製造業におけるM&Aとしては、まず、米国企業が保有する技術を獲得する狙いのものが目に付いた。その象徴が2016年11月にサムスン電子が発表したハーマンインターナショナル買収で、投資額(80億ドル強)は韓国企業の海外企業M&A案件として過去最高額であった。同社は、将来のコア事業の競争力強化のために新技術を有する海外企業の買収を矢継ぎ早に進めてきたが、その中心が米国企業の買収であった。過去、IoT(インターネット・オブ・シングス)プラットフォーム開発 のスマートシングス買収(2014年8月)、モバイル決裁のループペイ買収(2015年2月)などがあったが、その流れが続いたわけである。ただし、サムスン・グループの事実上のトップである李在鎔サムスン電子副会長が2017年2月に逮捕されて以降、大型M&Aはストップしている。

投資規模は小さいものの、バイオ分野でも技術力獲得を狙った米国企業への出資が散見された。例えば、製薬メーカーの柳韓洋行は2016年4月、米国の合弁会社のパートナーでもある抗体医薬品開発のソレントに1,000万ドルの出資を行っている。

米国市場における流通網確保のために米国企業を買収した事例も散見された。例えば、サムスン電子は2016年8月、家電メーカーのデイコーの買収契約締結を発表した。これは、米国における新築住宅ビルトイン家電事業の強化を狙ったものである。同社は「(デイコーは)北米の住宅・不動産関連市場で高級家電ブランドとしての名声と競争力が認められている」「ラクジュアリー・パッケージのラインアップの拡大と専門流通網の確保などで事業基盤を強化する計画」(2016年8月11日)と発表している。

4.非製造業 - 投資収益獲得目的が目立つ

非製造業でもさまざまな分野・目的の直接投資事例がみられるが、まず目につくのは、未来アセット資産運用や現代インベストメント運用といった資産運用会社が投資収益獲得目的で米国の不動産・ホテルなどへ積極的に投資していることである。例えば、未来アセット資産運用は2016年5~6月にハワイのホテル取得やアマゾン本社社屋の一部取得が報じられるなど、米国の不動産・ホテルに積極的に投資している。

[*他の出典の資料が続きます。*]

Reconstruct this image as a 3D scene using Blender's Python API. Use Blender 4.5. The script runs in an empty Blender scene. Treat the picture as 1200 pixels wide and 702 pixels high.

ついで、米国の消費市場を狙った進出事例もみられた。例えば、ヘマロー・フードサービスは2018年1月、ハンバーガーチェーン「マムズタッチ」米国1号店をカリフォルニア州に開店した。同社は海外事業拡大に注力しており、米国は台湾、ベトナムに次ぐ3番目の海外進出先になる。ソースを米国風にアレンジするなど、現地化に努め、当初の直営店から、将来はフランチャイズ展開を計画している。

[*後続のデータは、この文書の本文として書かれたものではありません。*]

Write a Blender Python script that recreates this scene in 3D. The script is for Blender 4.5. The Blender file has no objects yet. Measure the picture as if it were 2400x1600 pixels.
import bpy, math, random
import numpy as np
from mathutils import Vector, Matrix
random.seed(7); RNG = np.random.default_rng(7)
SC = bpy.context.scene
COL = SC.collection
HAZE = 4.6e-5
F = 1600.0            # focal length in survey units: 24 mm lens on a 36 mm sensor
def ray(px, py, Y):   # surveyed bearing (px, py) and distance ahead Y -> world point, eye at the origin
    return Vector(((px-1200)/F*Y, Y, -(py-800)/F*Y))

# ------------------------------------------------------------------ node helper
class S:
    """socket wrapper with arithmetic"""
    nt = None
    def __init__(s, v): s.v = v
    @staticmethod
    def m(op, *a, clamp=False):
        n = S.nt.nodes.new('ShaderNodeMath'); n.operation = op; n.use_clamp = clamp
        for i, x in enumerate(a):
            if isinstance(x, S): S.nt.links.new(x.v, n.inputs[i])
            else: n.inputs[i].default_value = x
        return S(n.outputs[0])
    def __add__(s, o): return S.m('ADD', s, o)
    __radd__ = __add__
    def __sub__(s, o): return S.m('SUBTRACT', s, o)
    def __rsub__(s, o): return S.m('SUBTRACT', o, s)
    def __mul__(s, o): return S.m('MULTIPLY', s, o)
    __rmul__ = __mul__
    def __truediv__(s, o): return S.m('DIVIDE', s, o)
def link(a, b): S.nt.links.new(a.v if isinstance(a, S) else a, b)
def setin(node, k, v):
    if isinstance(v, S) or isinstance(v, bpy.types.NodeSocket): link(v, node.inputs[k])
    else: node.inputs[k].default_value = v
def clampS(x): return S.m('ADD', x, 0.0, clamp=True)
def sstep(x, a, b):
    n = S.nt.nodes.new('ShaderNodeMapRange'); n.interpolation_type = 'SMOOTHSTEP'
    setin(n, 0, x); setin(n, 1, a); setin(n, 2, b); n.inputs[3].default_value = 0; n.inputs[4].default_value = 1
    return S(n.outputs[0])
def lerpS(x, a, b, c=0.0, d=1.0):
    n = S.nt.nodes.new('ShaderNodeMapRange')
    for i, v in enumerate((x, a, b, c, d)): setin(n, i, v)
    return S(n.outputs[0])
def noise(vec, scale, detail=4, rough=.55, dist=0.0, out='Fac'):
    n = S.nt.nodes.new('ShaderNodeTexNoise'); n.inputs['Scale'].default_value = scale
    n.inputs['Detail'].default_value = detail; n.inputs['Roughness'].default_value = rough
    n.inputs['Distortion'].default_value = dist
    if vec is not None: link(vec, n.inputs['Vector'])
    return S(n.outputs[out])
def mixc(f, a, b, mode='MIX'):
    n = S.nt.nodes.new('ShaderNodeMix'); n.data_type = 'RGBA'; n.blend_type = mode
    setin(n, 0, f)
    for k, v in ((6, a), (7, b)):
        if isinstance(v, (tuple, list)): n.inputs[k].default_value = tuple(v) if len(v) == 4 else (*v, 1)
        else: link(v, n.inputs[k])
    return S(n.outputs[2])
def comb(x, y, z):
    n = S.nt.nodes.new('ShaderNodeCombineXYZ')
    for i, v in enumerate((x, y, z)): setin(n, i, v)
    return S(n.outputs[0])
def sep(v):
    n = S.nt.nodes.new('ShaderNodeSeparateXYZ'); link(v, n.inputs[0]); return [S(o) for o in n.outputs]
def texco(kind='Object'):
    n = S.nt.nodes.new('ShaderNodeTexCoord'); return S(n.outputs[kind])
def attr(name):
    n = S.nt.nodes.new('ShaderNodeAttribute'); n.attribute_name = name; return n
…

さらに、米国市場での販売ネットワークを確保するためのM&Aもみられた。例えば、斗山重工業は2017年7月、米国法人を通じ、ガスタービンサービス会社のACTインディペンデントターボサービスを買収した。ACTの専門人材、受注実績、ノウハウなどを確保し、米国のガスタービンサービス市場に参入するのが狙いであった。